-------- Data provided --------
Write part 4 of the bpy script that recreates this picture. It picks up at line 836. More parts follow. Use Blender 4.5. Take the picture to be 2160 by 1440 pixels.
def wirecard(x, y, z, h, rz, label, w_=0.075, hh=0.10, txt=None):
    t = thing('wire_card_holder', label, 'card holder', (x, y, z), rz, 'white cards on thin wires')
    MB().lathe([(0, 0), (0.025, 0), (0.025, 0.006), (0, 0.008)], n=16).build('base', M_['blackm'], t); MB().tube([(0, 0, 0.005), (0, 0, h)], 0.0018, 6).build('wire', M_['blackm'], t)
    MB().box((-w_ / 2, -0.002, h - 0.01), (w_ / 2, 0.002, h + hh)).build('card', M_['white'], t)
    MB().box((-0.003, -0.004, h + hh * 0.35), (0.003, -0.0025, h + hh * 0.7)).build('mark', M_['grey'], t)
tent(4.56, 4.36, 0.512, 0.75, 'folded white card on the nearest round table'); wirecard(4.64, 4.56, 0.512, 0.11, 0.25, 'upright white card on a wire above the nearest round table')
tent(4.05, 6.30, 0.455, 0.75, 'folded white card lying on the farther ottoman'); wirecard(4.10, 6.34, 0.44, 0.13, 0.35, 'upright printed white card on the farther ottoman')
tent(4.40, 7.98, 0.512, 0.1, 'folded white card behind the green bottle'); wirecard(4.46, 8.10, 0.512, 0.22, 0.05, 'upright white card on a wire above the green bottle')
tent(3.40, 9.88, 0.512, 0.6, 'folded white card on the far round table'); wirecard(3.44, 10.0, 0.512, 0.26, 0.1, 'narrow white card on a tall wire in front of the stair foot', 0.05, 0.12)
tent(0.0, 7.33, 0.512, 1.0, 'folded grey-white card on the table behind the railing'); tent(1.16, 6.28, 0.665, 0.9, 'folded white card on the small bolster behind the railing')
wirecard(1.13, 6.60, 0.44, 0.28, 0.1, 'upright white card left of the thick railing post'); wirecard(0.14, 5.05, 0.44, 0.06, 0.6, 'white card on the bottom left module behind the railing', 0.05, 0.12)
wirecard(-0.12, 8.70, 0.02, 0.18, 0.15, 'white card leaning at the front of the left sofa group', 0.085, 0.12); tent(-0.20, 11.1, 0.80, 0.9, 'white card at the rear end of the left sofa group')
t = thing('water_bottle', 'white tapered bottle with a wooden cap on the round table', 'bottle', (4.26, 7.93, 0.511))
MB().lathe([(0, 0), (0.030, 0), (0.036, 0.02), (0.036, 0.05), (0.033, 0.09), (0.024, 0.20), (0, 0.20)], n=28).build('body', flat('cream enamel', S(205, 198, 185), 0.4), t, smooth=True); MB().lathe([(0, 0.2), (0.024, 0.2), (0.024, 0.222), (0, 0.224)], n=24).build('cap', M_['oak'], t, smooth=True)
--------
*Short task:* Copy out each line exactly as written.

*Completed task:*
Write part 4 of the bpy script that recreates this picture. It picks up at line 836. More parts follow. Use Blender 4.5. Take the picture to be 2160 by 1440 pixels.
def wirecard(x, y, z, h, rz, label, w_=0.075, hh=0.10, txt=None):
    t = thing('wire_card_holder', label, 'card holder', (x, y, z), rz, 'white cards on thin wires')
    MB().lathe([(0, 0), (0.025, 0), (0.025, 0.006), (0, 0.008)], n=16).build('base', M_['blackm'], t); MB().tube([(0, 0, 0.005), (0, 0, h)], 0.0018, 6).build('wire', M_['blackm'], t)
    MB().box((-w_ / 2, -0.002, h - 0.01), (w_ / 2, 0.002, h + hh)).build('card', M_['white'], t)
    MB().box((-0.003, -0.004, h + hh * 0.35), (0.003, -0.0025, h + hh * 0.7)).build('mark', M_['grey'], t)
tent(4.56, 4.36, 0.512, 0.75, 'folded white card on the nearest round table'); wirecard(4.64, 4.56, 0.512, 0.11, 0.25, 'upright white card on a wire above the nearest round table')
tent(4.05, 6.30, 0.455, 0.75, 'folded white card lying on the farther ottoman'); wirecard(4.10, 6.34, 0.44, 0.13, 0.35, 'upright printed white card on the farther ottoman')
tent(4.40, 7.98, 0.512, 0.1, 'folded white card behind the green bottle'); wirecard(4.46, 8.10, 0.512, 0.22, 0.05, 'upright white card on a wire above the green bottle')
tent(3.40, 9.88, 0.512, 0.6, 'folded white card on the far round table'); wirecard(3.44, 10.0, 0.512, 0.26, 0.1, 'narrow white card on a tall wire in front of the stair foot', 0.05, 0.12)
tent(0.0, 7.33, 0.512, 1.0, 'folded grey-white card on the table behind the railing'); tent(1.16, 6.28, 0.665, 0.9, 'folded white card on the small bolster behind the railing')
wirecard(1.13, 6.60, 0.44, 0.28, 0.1, 'upright white card left of the thick railing post'); wirecard(0.14, 5.05, 0.44, 0.06, 0.6, 'white card on the bottom left module behind the railing', 0.05, 0.12)
wirecard(-0.12, 8.70, 0.02, 0.18, 0.15, 'white card leaning at the front of the left sofa group', 0.085, 0.12); tent(-0.20, 11.1, 0.80, 0.9, 'white card at the rear end of the left sofa group')
t = thing('water_bottle', 'white tapered bottle with a wooden cap on the round table', 'bottle', (4.26, 7.93, 0.511))
MB().lathe([(0, 0), (0.030, 0), (0.036, 0.02), (0.036, 0.05), (0.033, 0.09), (0.024, 0.20), (0, 0.20)], n=28).build('body', flat('cream enamel', S(205, 198, 185), 0.4), t, smooth=True); MB().lathe([(0, 0.2), (0.024, 0.2), (0.024, 0.222), (0, 0.224)], n=24).build('cap', M_['oak'], t, smooth=True)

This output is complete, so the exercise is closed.